In the last week you heard about the OTAP issue. OTAP stands for Over The Air Provisioning. It is a means whereby a Cisco access point can find a Cisco controller to initiate a join process.
OTAP when enable, by design , sends the controller mac and ip information in the clear every 60 seconds in the multicast RRM packet. This aids access points to join the network.
Cisco recommends you disable OTAP during normal production. OTAP should only be deployed during the deployment phase of a wireless network.
What isn’t being reported, when disabled the RRM packets still includes the controller mac and ip address!
Enjoy the video
OTAP UPDATE 9.07.09:my80211.com article picked up by computerweekly.com
OTAP UPDATE 9.12.09: This week Cisco released a plan to follow up with a patch update to 6.x, which REMOVES OTAP discovery method and encrypts the information element in the RRM discovery packet.

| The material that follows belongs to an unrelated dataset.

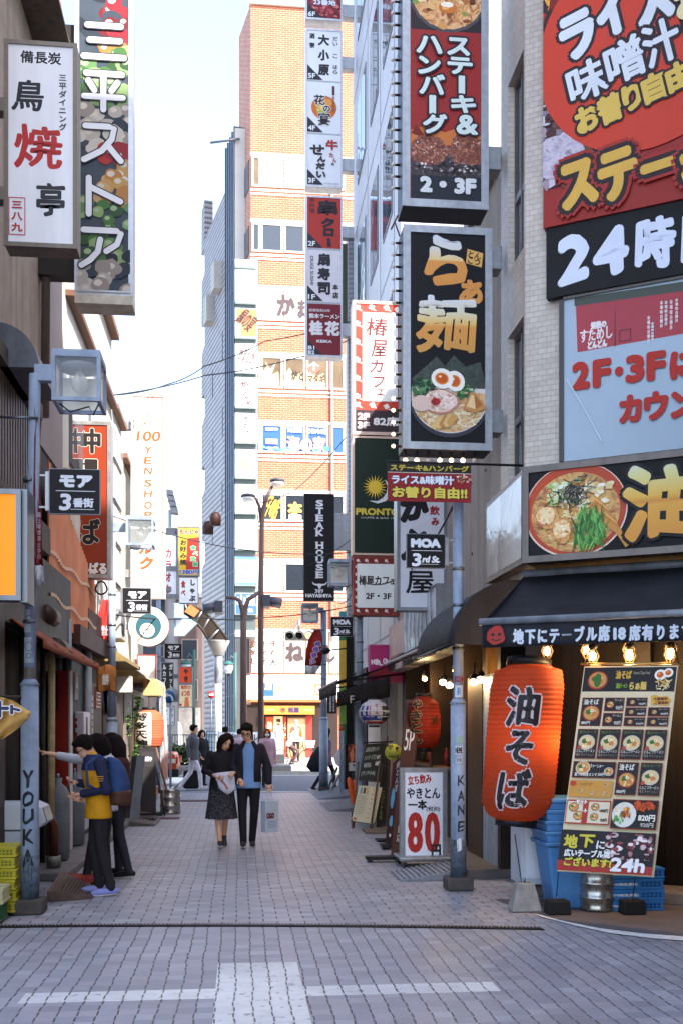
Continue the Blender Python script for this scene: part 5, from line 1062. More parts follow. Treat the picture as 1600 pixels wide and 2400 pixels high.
P.stroke([(561, 1193), (575, 1196), (591, 1192)], 1, '#6a6a70'); P.text('ねぎ', 564, 1240, 577, 1262, '#6a6a70', .3); P.rect(553, 1305, 602, 1312, '#5a78b4', 'face'); P.rect(553, 1365, 602, 1371, '#5a78b4', 'face'); P.ell(576, 1330, 6, 6, '#d8a868'); P.text('まつや', 566, 1346, 587, 1354, '#6a6a70', .3)
P.rect(553, 1391, 602, 1439, '#3f62a4', 'face'); P.text('山屋', 556, 1394, 599, 1420, '#d0d8e8', 1); P.text('GOYA', 565, 1426, 594, 1435, '#d0d8e8', .5); P.text('石塚ビル', 557, 1480, 598, 1489, '#7a6a6a', .2); P.done(ts)
# signs of the far street
def wallsign(name, label, u0, v0, u1, v1, Y, bg, dep=.3):
    return cabinet(name, label, 'sign', u0, v0, u1, v1, Y, dep, mat('#6a6a6c', .5), .03, bg)
x_ = at(388, 0, 37.4).x
fb = thing('corner_block', 'dark building on the left across the road carrying the karaoke sign', 'building', (x_-4, 38, 0)); MB().box(x_-9, x_-.05, 37.9, 46, 0, at(390, 1240, 38).z, mat('#3c4048', .6, .2, .4)).build('wall', fb)
MB().box(x_-9, x_-.04, 37.7, 37.89, .1, 3, mat('#8a7a6c', .5, .5, .8)).build('shop_front', fb)
P = wallsign('karaoke_sign', 'white upright sign with red katakana and dark top for karaoke, across the road', 388, 1236, 416, 1400, 37.6, mat('#c6cad0', .5)); P.rect(390, 1238, 414, 1254, '#3a3e48', 'face')
for i, ch in enumerate('カラオケ'): P.text(ch, 389, 1286+i*28, 402, 1308+i*28, '#8a2a38', 1)
P.stroke([(392, 1268), (398, 1262), (405, 1270), (410, 1264)], .8, '#6a7078', 'lettering'); P.done(P.root)
P = wallsign('pancake_sign', 'yellow and red upright sign priced 1380 yen for savoury pancakes, across the road', 417, 1234, 469, 1350, 37.5, mat('#b8942c', .5))
P.rect(419, 1237, 467, 1256, '#b8902c', 'face'); P.text('もんじゃ', 421, 1239, 466, 1253, '#a82a24', .8, ('#e6dcc0', .5)); P.poly([(440, 1262), (467, 1258), (467, 1335), (436, 1335)], '#98281f', 'face'); P.glyphs('お好み焼', 421, 1264, 439, 1326, '#26201c', .7, vert=True)
for i, ch in enumerate('食べ放題'): P.text(ch, 446+(i % 2)*6, 1278+i*13, 460+(i % 2)*4, 1289+i*13, '#3f8a5a', .7, ('#dcd8c8', .5))
P.text('5F', 454, 1262, 465, 1274, '#8a3a28', .4); P.text('1380円', 421, 1335, 467, 1347, '#24408a', .8, ('#dcd4b0', .4), shear=.1); P.done(P.root)
P = wallsign('hotpot_sign', 'white upright sign with black hiragana below the yellow pancake sign', 419, 1352, 466, 1415, 37.5, mat('#c6c8ca', .5)); P.glyphs('しゃぶ', 443, 1356, 460, 1412, '#2a2426', 1, vert=True); P.glyphs('食べ', 424, 1360, 436, 1400, '#8a2a24', .8, vert=True); P.done(P.root)
P = wallsign('crepe_sign', 'black upright sign with white katakana under the smallest plate, across the road', 378, 1552, 408, 1622, 37.4, mat('#1e1c1c', .5)); P.glyphs('ガレット', 396, 1556, 406, 1618, '#c8c4bc', .3, vert=True); P.glyphs('ルカフェ', 381, 1556, 391, 1618, '#c8c4bc', .3, vert=True); P.done(P.root)
P = wallsign('orange_banner_sign', 'orange upright sign with black hiragana beneath the green street lamp', 419, 1562, 452, 1602, 37.2, mat('#c8421c', .5)); P.glyphs('やき', 430, 1566, 443, 1600, '#2a1c18', .9, vert=True); P.done(P.root)
P = wallsign('poster_sign', 'cream poster with red lettering under the orange hiragana sign', 419, 1603, 453, 1658, 37.2, mat('#cdb890', .5)); P.text('無料の', 424, 1606, 448, 1616, '#a8402c', .4); P.text('6つの', 426, 1618, 446, 1632, '#a8402c', .6); P.poly([(432, 1656), (434, 1634), (442, 1634), (444, 1656)], '#b8683c'); P.ell(424, 1652, 3, 3, '#8a2a28'); P.done(P.root)
P = wallsign('vertical_sign', 'white upright sign with black katakana near the white van', 384, 1655, 410, 1700, 37.3, mat('#c4c6c8', .5)); P.glyphs('セラ', 386, 1658, 394, 1698, '#2a2a30', .4, vert=True); P.glyphs('オサム', 398, 1658, 408, 1698, '#2a2a30', .4, vert=True); P.done(P.root)
for s_ in ('karaoke_sign', 'pancake_sign', 'hotpot_sign', 'crepe_sign', 'orange_banner_sign', 'poster_sign', 'vertical_sign'):
    o_ = bpy.data.objects[s_]; l = o_.location; MB().box(x_-.3, l.x, 37.55, 37.9, l.z+.2, l.z+.35, STEEL).build('bracket', o_)
st_ = at(398, 1170, 60); r = thing('stepped_sign', 'grey stepped stack of tilted box signs rising above the far roofs', 'sign', (st_.x, 60, at(398, 1200, 60).z))
for i in range(4):
    a_ = at(390+3.5*i, 1146+13*i, 60); MB().prism([a_, a_+V(.38, 0, -.05), a_+V(.42, 0, -.42), a_+V(.0, 0, -.36)], (0, .8, 0), mat('#7c7c80', .5, .2)).build('box', r)
b_ = at(399, 1195, 60.4); MB().box(b_.x-.1, b_.x+.1, 60.3, 60.5, 5, b_.z, STEEL).build('mast', r)
# ================================================================ lamp poles with square lamps
PC = paint_metal('#93a2b8', .5)
def lamp_pole(label, x, y, zt, zw, r0, r1, lamp=None, side=1, taper=True, lean=0):
    r = thing('lamp_pole', label, 'lamp pole', (x, y, 0), 'square lamp poles along the alley')
    MB().tube([V(x, y, zw), V(x+lean, y, zt)], r0, PC, 12).build('pole', r)
    f = MB(); f.tube([V(x, y, .12), V(x, y, zw-.03)], r1, PC, 14); f.tube([V(x, y, zw-.03), V(x, y, zw+.02)], [r1+.012, r0], PC, 14); f.build('pole_sleeve', r)
    MB().tube([V(x, y, .13), V(x, y, .5)], r1+.004, mat('#55606e', .7, .6, 26, grime=.4), 14).build('rust_band', r)
    MB().box(x-.13, x+.13, y-.13, y+.13, 0, .13, mat('#4c4744', .9, .3, 9, bump=.5)).build('footing', r, .02)
    f = MB()
    for z in (zw+.5, zt*.62, zt*.62+.35, zt*.8): f.tube([V(x, y, z), V(x, y, z+.03)], r0+.008, STEEL, 12)
    f.build('clamp', r)
    if lamp:
        u0, v0, u1, v1 = lamp; a, b = at(u0, v0, y-.2), at(u1, v1, y-.2); x0, x1, z0, z1 = a.x, b.x, b.z, a.z; d = x1-x0; y0, y1 = y-.2, y-.2+d; t = .035*d/.45
        f = MB()
        for zz_ in (z0, z1-t):
            for yy in (y0, y1-t): f.box(x0, x1, yy, yy+t, zz_, zz_+t, PC)
            for xx in (x0, x1-t): f.box(xx, xx+t, y0+t, y1-t, zz_, zz_+t, PC)
        for xx in (x0, x1-t):
            for yy in (y0, y1-t): f.box(xx, xx+t, yy, yy+t, z0+t, z1-t, PC)
        h = f.build('lamp_housing', r)
        MB().box(x0+.003, x1-.003, y0+.003, y1-.003, z1+.001, z1+.03, PC).build('lid', h)
        g = MB(); g.box(x0+t, x1-t, y0+.01, y0+.014, z0+t, z1-t, m_clear()).box(x0+t, x1-t, y1-.014, y1-.01, z0+t, z1-t, m_clear()).box(x0+.01, x0+.014, y0+t, y1-t, z0+t, z1-t, m_clear()).box(x1-.014, x1-.01, y0+t, y1-t, z0+t, z1-t, m_clear()); g.build('glass', h)
        cx, cy = (x0+x1)/2, (y0+y1)/2; g = MB(); g.lathe([(d*.42, z1-t-d*.12), (d*.40, z1-t-d*.04), (d*.1, z1-t-.002)], (cx, cy, 0), mat('#8a8f96', .4), 16)
        g.box(x0+t, x1-t, y1-.03, y1-.016, z0+t, z1-t-d*.15, mat('#f2eee2', .4, .05, 3)); g.build('reflector', h)
        g = MB(); g.lathe([(.02, z1-d*.2), (.03, z1-d*.26), (.085*d/.45, z1-d*.42), (.07*d/.45, z1-d*.6), (.01, z1-d*.7)], (cx, cy, 0), m_clear('#e8e4d4', .55, .1), 14); g.tube([V(cx, cy, z1-d*.2), V(cx, cy, z1-d*.55)], .012, mat('#8a7a60'), 6); g.build('bulb', h)
        za = z1-d*.3; f = MB(); xe = x0 if side > 0 else x1; f.box(min(x+lean, xe), max(x+lean, xe), y-.04, y+.04, za-.07, za+.07, PC); f.build('arm', r)
        if z0 > 3: g = MB(); g.tube([V(x0+.05, y0+.1, z0), V(x0+.14, y0+.1, z0-.07), V(x0+.3, y0+.1, z0-.02), V(x1-.08, y0+.12, z0-.09), V(x1-.02, y0+.1, z0+.02)], .007, BLK, 5); g.build('cable', r)
    return r
Lp = lamp_pole('grey lamp pole with black graffiti on its thick foot, nearest at the left', -1.8, 9.07, at(82, 878, 9.07).z, 2.0, .05, .077, (121, 824, 236, 940), 1, lean=.045)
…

I like this move and something I stated from the early release of this vulnerability. The RRM packet sending controller IP information in the clear to share RRM neighbor information is not necessary for access points that have already joined a controller. This infromation should be encrypted.
.This is comforting news for ANY enterprise or healthcare security team.
I am disappointed the release will be 6.x. Many users are on harbor code 4.2.x who won’t be able to take advantage of this patch. I suspect Cisco will release a 4.2 fix as well, we shall see!